## THE TASK
Repeat the listing in full. Nothing may be added or left out.

## GIVEN MATERIAL

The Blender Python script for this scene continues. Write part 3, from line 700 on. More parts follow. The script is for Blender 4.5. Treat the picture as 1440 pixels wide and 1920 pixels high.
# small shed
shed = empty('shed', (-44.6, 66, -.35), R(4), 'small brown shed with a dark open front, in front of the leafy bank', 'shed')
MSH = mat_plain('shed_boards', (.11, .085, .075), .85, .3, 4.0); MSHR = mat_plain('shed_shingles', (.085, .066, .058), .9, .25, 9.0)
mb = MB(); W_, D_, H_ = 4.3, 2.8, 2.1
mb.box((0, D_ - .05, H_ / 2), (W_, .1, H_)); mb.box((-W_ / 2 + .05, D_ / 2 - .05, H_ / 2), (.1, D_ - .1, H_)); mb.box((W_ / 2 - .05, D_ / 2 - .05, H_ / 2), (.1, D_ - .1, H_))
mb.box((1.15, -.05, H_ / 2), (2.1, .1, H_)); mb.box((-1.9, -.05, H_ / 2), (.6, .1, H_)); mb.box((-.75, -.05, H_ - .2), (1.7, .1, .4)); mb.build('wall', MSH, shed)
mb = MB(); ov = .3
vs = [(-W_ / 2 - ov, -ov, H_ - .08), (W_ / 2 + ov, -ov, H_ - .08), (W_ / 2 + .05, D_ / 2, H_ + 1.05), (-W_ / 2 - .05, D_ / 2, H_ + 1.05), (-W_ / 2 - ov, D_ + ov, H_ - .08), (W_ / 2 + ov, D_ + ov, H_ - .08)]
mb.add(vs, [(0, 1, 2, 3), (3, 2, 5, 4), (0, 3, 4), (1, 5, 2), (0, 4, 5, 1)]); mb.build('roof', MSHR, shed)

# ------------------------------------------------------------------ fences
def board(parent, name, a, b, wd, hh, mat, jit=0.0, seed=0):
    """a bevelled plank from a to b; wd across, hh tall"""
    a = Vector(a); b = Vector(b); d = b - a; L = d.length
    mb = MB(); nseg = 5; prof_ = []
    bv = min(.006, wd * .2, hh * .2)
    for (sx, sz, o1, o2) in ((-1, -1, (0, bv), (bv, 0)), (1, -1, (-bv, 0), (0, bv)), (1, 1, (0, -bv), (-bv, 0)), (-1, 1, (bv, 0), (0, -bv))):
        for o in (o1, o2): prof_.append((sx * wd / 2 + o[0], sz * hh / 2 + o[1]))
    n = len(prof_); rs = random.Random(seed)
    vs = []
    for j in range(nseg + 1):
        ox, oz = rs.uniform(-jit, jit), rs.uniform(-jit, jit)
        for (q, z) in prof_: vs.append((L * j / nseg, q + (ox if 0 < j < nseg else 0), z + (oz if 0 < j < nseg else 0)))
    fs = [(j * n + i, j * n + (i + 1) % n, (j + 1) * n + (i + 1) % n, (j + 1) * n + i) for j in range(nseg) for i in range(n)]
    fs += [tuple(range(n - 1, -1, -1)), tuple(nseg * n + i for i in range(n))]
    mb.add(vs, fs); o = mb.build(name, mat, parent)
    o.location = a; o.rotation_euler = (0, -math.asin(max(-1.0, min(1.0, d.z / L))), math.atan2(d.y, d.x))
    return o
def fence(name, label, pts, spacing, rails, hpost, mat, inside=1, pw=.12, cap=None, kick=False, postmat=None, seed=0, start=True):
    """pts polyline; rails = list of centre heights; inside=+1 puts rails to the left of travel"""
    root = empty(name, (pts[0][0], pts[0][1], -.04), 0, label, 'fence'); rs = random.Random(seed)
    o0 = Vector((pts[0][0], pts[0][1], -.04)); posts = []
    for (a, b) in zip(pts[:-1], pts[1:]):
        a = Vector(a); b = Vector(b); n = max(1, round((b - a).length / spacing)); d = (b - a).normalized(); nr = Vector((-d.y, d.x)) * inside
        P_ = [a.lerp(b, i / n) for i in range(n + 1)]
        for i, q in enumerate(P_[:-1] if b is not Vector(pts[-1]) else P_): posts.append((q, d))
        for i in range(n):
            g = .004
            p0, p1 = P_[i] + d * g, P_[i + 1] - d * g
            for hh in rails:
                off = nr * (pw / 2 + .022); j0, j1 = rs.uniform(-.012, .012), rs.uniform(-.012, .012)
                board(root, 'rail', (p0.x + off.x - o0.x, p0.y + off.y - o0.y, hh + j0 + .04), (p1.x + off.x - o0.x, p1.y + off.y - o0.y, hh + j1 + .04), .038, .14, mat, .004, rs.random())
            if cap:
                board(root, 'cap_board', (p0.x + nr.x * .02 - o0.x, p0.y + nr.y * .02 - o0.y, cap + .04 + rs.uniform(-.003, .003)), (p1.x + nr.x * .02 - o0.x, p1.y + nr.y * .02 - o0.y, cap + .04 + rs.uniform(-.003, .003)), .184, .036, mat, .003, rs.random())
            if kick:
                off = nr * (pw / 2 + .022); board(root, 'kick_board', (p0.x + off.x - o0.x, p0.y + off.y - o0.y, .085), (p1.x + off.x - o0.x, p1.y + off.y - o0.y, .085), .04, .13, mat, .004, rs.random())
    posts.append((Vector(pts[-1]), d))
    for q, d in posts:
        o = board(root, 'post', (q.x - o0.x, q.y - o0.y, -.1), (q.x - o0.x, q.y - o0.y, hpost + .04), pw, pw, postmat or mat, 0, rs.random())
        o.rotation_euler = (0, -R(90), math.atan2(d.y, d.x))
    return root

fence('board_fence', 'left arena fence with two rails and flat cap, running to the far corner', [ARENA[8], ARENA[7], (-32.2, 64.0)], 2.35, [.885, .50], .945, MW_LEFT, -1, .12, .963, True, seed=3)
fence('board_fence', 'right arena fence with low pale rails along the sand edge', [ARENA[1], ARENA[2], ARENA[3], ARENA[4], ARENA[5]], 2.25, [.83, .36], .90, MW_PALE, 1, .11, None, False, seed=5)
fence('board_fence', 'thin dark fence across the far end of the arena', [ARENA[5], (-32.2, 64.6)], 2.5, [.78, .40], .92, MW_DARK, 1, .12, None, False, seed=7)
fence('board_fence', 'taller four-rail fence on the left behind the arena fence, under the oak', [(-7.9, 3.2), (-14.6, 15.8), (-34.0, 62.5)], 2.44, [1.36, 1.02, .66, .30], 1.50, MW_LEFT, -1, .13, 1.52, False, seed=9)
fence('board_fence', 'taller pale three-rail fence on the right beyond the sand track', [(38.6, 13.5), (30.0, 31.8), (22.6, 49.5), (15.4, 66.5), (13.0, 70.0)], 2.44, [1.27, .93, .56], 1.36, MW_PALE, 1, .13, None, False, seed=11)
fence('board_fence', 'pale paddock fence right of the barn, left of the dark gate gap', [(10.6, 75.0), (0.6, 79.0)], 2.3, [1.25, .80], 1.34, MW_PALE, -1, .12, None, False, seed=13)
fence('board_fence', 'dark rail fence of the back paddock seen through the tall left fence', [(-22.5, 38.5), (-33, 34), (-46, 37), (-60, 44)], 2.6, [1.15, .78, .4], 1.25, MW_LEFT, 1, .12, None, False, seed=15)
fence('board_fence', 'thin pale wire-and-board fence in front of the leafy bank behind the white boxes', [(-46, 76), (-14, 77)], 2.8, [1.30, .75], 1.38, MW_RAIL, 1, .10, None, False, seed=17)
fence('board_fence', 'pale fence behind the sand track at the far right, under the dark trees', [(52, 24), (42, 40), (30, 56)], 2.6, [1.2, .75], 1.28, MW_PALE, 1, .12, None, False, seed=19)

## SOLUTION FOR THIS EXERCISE
The Blender Python script for this scene continues. Write part 3, from line 700 on. More parts follow. The script is for Blender 4.5. Treat the picture as 1440 pixels wide and 1920 pixels high.
# small shed
shed = empty('shed', (-44.6, 66, -.35), R(4), 'small brown shed with a dark open front, in front of the leafy bank', 'shed')
MSH = mat_plain('shed_boards', (.11, .085, .075), .85, .3, 4.0); MSHR = mat_plain('shed_shingles', (.085, .066, .058), .9, .25, 9.0)
mb = MB(); W_, D_, H_ = 4.3, 2.8, 2.1
mb.box((0, D_ - .05, H_ / 2), (W_, .1, H_)); mb.box((-W_ / 2 + .05, D_ / 2 - .05, H_ / 2), (.1, D_ - .1, H_)); mb.box((W_ / 2 - .05, D_ / 2 - .05, H_ / 2), (.1, D_ - .1, H_))
mb.box((1.15, -.05, H_ / 2), (2.1, .1, H_)); mb.box((-1.9, -.05, H_ / 2), (.6, .1, H_)); mb.box((-.75, -.05, H_ - .2), (1.7, .1, .4)); mb.build('wall', MSH, shed)
mb = MB(); ov = .3
vs = [(-W_ / 2 - ov, -ov, H_ - .08), (W_ / 2 + ov, -ov, H_ - .08), (W_ / 2 + .05, D_ / 2, H_ + 1.05), (-W_ / 2 - .05, D_ / 2, H_ + 1.05), (-W_ / 2 - ov, D_ + ov, H_ - .08), (W_ / 2 + ov, D_ + ov, H_ - .08)]
mb.add(vs, [(0, 1, 2, 3), (3, 2, 5, 4), (0, 3, 4), (1, 5, 2), (0, 4, 5, 1)]); mb.build('roof', MSHR, shed)

# ------------------------------------------------------------------ fences
def board(parent, name, a, b, wd, hh, mat, jit=0.0, seed=0):
    """a bevelled plank from a to b; wd across, hh tall"""
    a = Vector(a); b = Vector(b); d = b - a; L = d.length
    mb = MB(); nseg = 5; prof_ = []
    bv = min(.006, wd * .2, hh * .2)
    for (sx, sz, o1, o2) in ((-1, -1, (0, bv), (bv, 0)), (1, -1, (-bv, 0), (0, bv)), (1, 1, (0, -bv), (-bv, 0)), (-1, 1, (bv, 0), (0, -bv))):
        for o in (o1, o2): prof_.append((sx * wd / 2 + o[0], sz * hh / 2 + o[1]))
    n = len(prof_); rs = random.Random(seed)
    vs = []
    for j in range(nseg + 1):
        ox, oz = rs.uniform(-jit, jit), rs.uniform(-jit, jit)
        for (q, z) in prof_: vs.append((L * j / nseg, q + (ox if 0 < j < nseg else 0), z + (oz if 0 < j < nseg else 0)))
    fs = [(j * n + i, j * n + (i + 1) % n, (j + 1) * n + (i + 1) % n, (j + 1) * n + i) for j in range(nseg) for i in range(n)]
    fs += [tuple(range(n - 1, -1, -1)), tuple(nseg * n + i for i in range(n))]
    mb.add(vs, fs); o = mb.build(name, mat, parent)
    o.location = a; o.rotation_euler = (0, -math.asin(max(-1.0, min(1.0, d.z / L))), math.atan2(d.y, d.x))
    return o
def fence(name, label, pts, spacing, rails, hpost, mat, inside=1, pw=.12, cap=None, kick=False, postmat=None, seed=0, start=True):
    """pts polyline; rails = list of centre heights; inside=+1 puts rails to the left of travel"""
    root = empty(name, (pts[0][0], pts[0][1], -.04), 0, label, 'fence'); rs = random.Random(seed)
    o0 = Vector((pts[0][0], pts[0][1], -.04)); posts = []
    for (a, b) in zip(pts[:-1], pts[1:]):
        a = Vector(a); b = Vector(b); n = max(1, round((b - a).length / spacing)); d = (b - a).normalized(); nr = Vector((-d.y, d.x)) * inside
        P_ = [a.lerp(b, i / n) for i in range(n + 1)]
        for i, q in enumerate(P_[:-1] if b is not Vector(pts[-1]) else P_): posts.append((q, d))
        for i in range(n):
            g = .004
            p0, p1 = P_[i] + d * g, P_[i + 1] - d * g
            for hh in rails:
                off = nr * (pw / 2 + .022); j0, j1 = rs.uniform(-.012, .012), rs.uniform(-.012, .012)
                board(root, 'rail', (p0.x + off.x - o0.x, p0.y + off.y - o0.y, hh + j0 + .04), (p1.x + off.x - o0.x, p1.y + off.y - o0.y, hh + j1 + .04), .038, .14, mat, .004, rs.random())
            if cap:
                board(root, 'cap_board', (p0.x + nr.x * .02 - o0.x, p0.y + nr.y * .02 - o0.y, cap + .04 + rs.uniform(-.003, .003)), (p1.x + nr.x * .02 - o0.x, p1.y + nr.y * .02 - o0.y, cap + .04 + rs.uniform(-.003, .003)), .184, .036, mat, .003, rs.random())
            if kick:
                off = nr * (pw / 2 + .022); board(root, 'kick_board', (p0.x + off.x - o0.x, p0.y + off.y - o0.y, .085), (p1.x + off.x - o0.x, p1.y + off.y - o0.y, .085), .04, .13, mat, .004, rs.random())
    posts.append((Vector(pts[-1]), d))
    for q, d in posts:
        o = board(root, 'post', (q.x - o0.x, q.y - o0.y, -.1), (q.x - o0.x, q.y - o0.y, hpost + .04), pw, pw, postmat or mat, 0, rs.random())
        o.rotation_euler = (0, -R(90), math.atan2(d.y, d.x))
    return root

fence('board_fence', 'left arena fence with two rails and flat cap, running to the far corner', [ARENA[8], ARENA[7], (-32.2, 64.0)], 2.35, [.885, .50], .945, MW_LEFT, -1, .12, .963, True, seed=3)
fence('board_fence', 'right arena fence with low pale rails along the sand edge', [ARENA[1], ARENA[2], ARENA[3], ARENA[4], ARENA[5]], 2.25, [.83, .36], .90, MW_PALE, 1, .11, None, False, seed=5)
fence('board_fence', 'thin dark fence across the far end of the arena', [ARENA[5], (-32.2, 64.6)], 2.5, [.78, .40], .92, MW_DARK, 1, .12, None, False, seed=7)
fence('board_fence', 'taller four-rail fence on the left behind the arena fence, under the oak', [(-7.9, 3.2), (-14.6, 15.8), (-34.0, 62.5)], 2.44, [1.36, 1.02, .66, .30], 1.50, MW_LEFT, -1, .13, 1.52, False, seed=9)
fence('board_fence', 'taller pale three-rail fence on the right beyond the sand track', [(38.6, 13.5), (30.0, 31.8), (22.6, 49.5), (15.4, 66.5), (13.0, 70.0)], 2.44, [1.27, .93, .56], 1.36, MW_PALE, 1, .13, None, False, seed=11)
fence('board_fence', 'pale paddock fence right of the barn, left of the dark gate gap', [(10.6, 75.0), (0.6, 79.0)], 2.3, [1.25, .80], 1.34, MW_PALE, -1, .12, None, False, seed=13)
fence('board_fence', 'dark rail fence of the back paddock seen through the tall left fence', [(-22.5, 38.5), (-33, 34), (-46, 37), (-60, 44)], 2.6, [1.15, .78, .4], 1.25, MW_LEFT, 1, .12, None, False, seed=15)
fence('board_fence', 'thin pale wire-and-board fence in front of the leafy bank behind the white boxes', [(-46, 76), (-14, 77)], 2.8, [1.30, .75], 1.38, MW_RAIL, 1, .10, None, False, seed=17)
fence('board_fence', 'pale fence behind the sand track at the far right, under the dark trees', [(52, 24), (42, 40), (30, 56)], 2.6, [1.2, .75], 1.28, MW_PALE, 1, .12, None, False, seed=19)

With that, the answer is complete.